Moins fougueux que le précédent ouvrage, l’exercice perd en humour mais gagne en acuité, avec un regard perçant bien que toujours tendre sur les nouvelles pratiques des millennials. Des thématiques chères à Hadas Ben Aroya, que l’on découvre désormais traversée par une ambition sociologique renforcée.
Un état des lieux puissant
L’Israélienne opère, ici, un état des lieux que peu de cinéastes ont su produire aussi puissamment sur la façon dont les technologies brouillent et complexifient nos rapports aux autres : les réseaux sociaux qui séparent les corps et participent à une mise en scène fantasmée des vies, ou la rémanence d’un être quitté à travers de multiples avatars, avec lesquels se prolonge une forme d’intimité.

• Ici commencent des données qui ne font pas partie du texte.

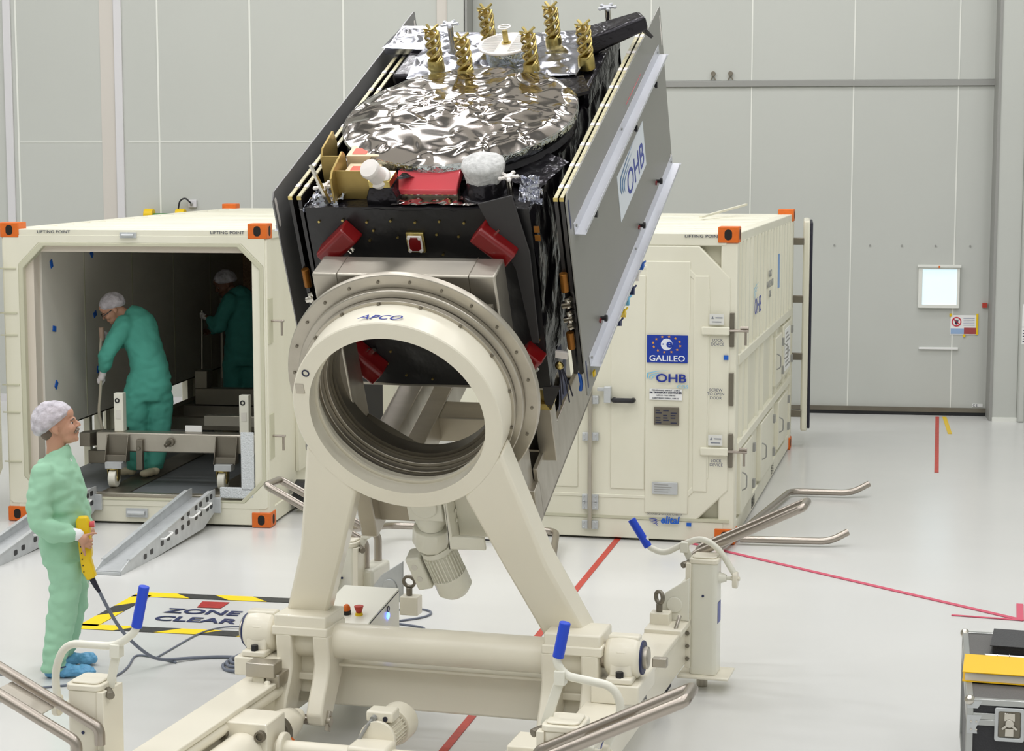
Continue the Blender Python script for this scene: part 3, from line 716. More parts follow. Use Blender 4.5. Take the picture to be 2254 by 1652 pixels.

Après avoir filmé l’ubérisation du sexe dans son précédent long, la réalisatrice scrute l’évolution des pratiques elles-mêmes, stimulée par une quête de sensations toujours plus fortes. Le cœur boxé par la cocaïne, la chair brûlante de désir et de douleur, Avishag et Max échangent, dans une longue scène, leurs fantasmes de sexe brutal.
Du bruit pour masquer les idées noires jusqu’à l’acceptation du silence et des doutes
Bien que le consentement ait été explicité noir sur blanc entre les deux personnages, les lignes se troublent lorsque, après l’acte, le visage d’Avishag révèle un coquard tandis que Max, mutique, semble remué. À cette impasse, le film répond de la plus belle des parades : aimer, c’est accepter de se montrer vulnérable aux yeux de l’autre.
Des percussions techno qui claquent dans une soirée jusqu’au moment suspendu offert par deux corps allongés côte à côte sur le sol, voilà le chemin qu’aura parcouru, d’une extrémité à l’autre, All Eyes off Me. Du bruit pour masquer les idées noires jusqu’à l’acceptation du silence et des doutes qu’il entraîne. Alors peut-être qu’enfin, dans cet ultime acte de vulnérabilité, pourra surgir le visage de l’amour moderne.
All Eyes off Me de Hadas Ben Aroya, avec Elisheva Weil, Leib Lev Lenin, Yoav Hait (Isr., 2021, 1 h 30). En salle le 8 juin.